Tournaments are knockout competitions between crews and the game's main endgame goal. They run over the P2P network, so taking part (or hosting your own) means being online at the right moments.
Hosting a tournament
To organize a tournament you need a finished Space Cove, and you have to be parked on the asteroid where it's built. From the space cove panel you can open one of two formats:
| Format | Hotkey | Teams | Registration window |
|---|---|---|---|
| Quick tournament (Cup) | q |
4 | 5 minutes |
| Big tournament (Supercup) | b |
8 | 45 minutes |
Both are single-elimination brackets - a Cup runs over 2 rounds, a Supercup over 3 - with a new batch of games scheduled every 30 minutes.
Registering and getting a spot
Any crew can sign up for an open tournament while registrations are still open (track them from the Tournaments panel). A few things to know before you commit:
- Be online when registrations close. You confirm your participation at that moment, so if you're offline you miss the cut.
- Once registrations close, up to the maximum number of participants are chosen at random from all the crews that confirmed. Signing up doesn't guarantee a spot in a crowded field.
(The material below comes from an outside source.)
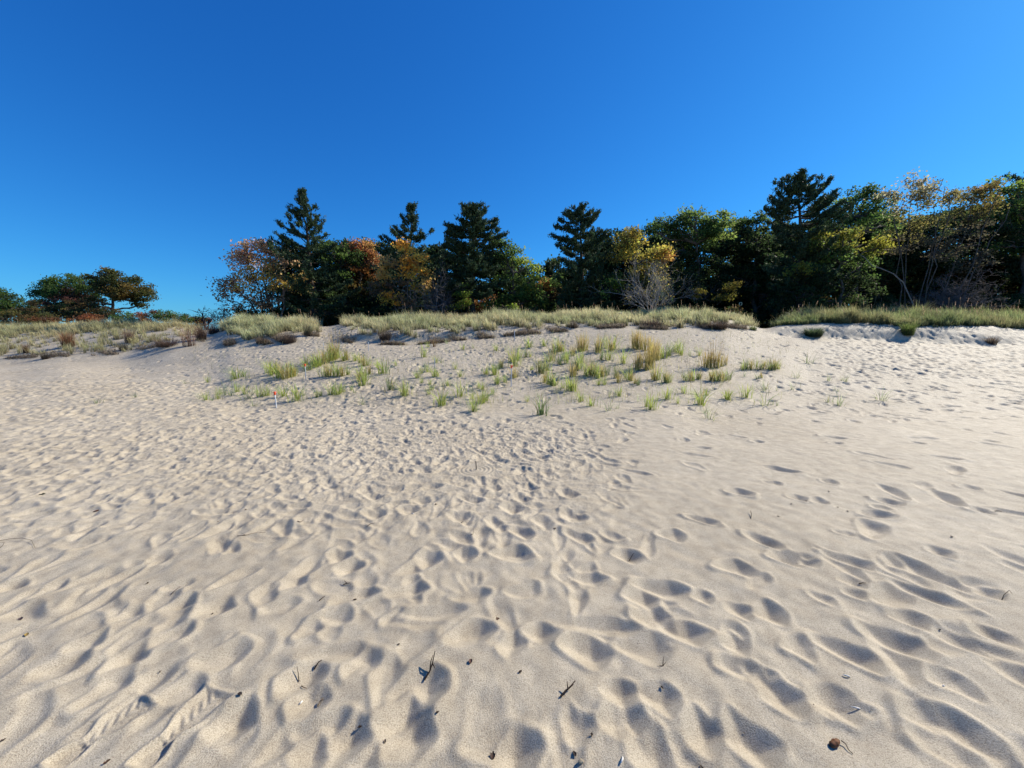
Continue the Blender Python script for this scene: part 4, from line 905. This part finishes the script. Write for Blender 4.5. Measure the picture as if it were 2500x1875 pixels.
broadleaf('poplar_tree', 'tall thin poplar with sparse pinkish leaves and pale stems', 2215, 783, 25, [(2170,475,20,20,.35,0),(2235,440,20,20,.5,0),(2245,470,16,20,.5,0),(2205,500,24,26,.35,0),(2270,460,16,22,.8,1),(2260,500,28,28,.7,1),(2220,545,44,30,.5,2),(2270,560,36,32,.5,2),(2320,480,16,22,.6,1),(2210,600,44,34,.4,3),(2280,620,44,38,.4,3)],
    [[(.32, .30, .19), (.28, .25, .14)], [(.26, .23, .09), (.24, .20, .07)], [(.17, .17, .055), (.20, .18, .06)], [(.10, .09, .055), (.08, .075, .05)]], 354, leaf=.14, per=46, stems=6, trunk_r=.042, clump=.42, limb_col=(.11, .095, .08), spread=.6)
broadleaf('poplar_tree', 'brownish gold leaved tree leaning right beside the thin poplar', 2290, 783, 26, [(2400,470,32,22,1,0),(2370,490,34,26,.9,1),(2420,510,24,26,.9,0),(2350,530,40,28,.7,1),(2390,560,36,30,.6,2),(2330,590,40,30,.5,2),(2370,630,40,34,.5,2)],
    [[(.20, .14, .045), (.15, .13, .04)], [(.16, .14, .05), (.12, .12, .04)], [(.09, .08, .05)]], 355, leaf=.14, per=42, stems=3, trunk_r=.055, clump=.46, limb_col=(.10, .088, .075), spread=.6)
bare_tree('shrub', 'leafless grey brushwood at the foot of the pale poplar stems', 2290, 783, 24, 150, 230, 356, 'shrub', 10, .04, 5, M_pale_bark, (.15, .13, .125))
P = [np.array(at(u, v, 24.5)) for u, v in ((2230, 745), (2205, 690), (2180, 668), (2150, 655), (2130, 650), (2110, 628), (2100, 622))]
mb = MB(); tube(mb, np.array(P), [.036, .033, .03, .026, .022, .015, .008], 5, (.26, .24, .21))
tag(mb.build('fallen_branch', M_pale_bark, None, True), 'long pale bare limb arching left from the poplar base', 'branch')
broadleaf('broadleaf_tree', 'green sunlit tree at the right picture edge, above the brown leaves', 2500, 783, 30, [(2440,460,34,20,1,0),(2500,475,40,24,1,0),(2460,500,44,28,1,0),(2520,530,50,34,1,0),(2440,550,44,30,.9,1),(2560,500,50,40,1,0),(2450,600,30,20,.5,1),(2530,590,50,30,.9,1)], [LGRN+GRN, DGRN+GRN], 357, per=76, trunk_r=.28)
pine('dark pine top peeking in at the right picture corner', 2535, 783, 396, 32, [(396,4,4),(420,30,30),(450,50,50),(500,60,60),(600,60,60),(780,50,50)], 358, low=.3)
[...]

- A tournament needs at least 2 confirmed crews to go ahead, otherwise it's canceled. The organizer also has to be online when registrations close, or the whole thing is called off.
Following the action
The Tournaments panel lets you cycle between All, Active, and Past tournaments, browse the brackets, and register your team. You can watch live or finished tournament games from the Games panel, and scout your likely opponents in the Crews panel before you sign up.
Tips
- Rest your roster and top up morale before registrations close: tournament games are scheduled every 30 minutes, so tiredness builds up across rounds;
- A Quick tournament is a great low-commitment way to learn the format: 4 crews, a 5-minute window, and you're playing;
- Hosting takes a Space Cove, which is a serious investment, so most crews will play in other people's tournaments long before running their own.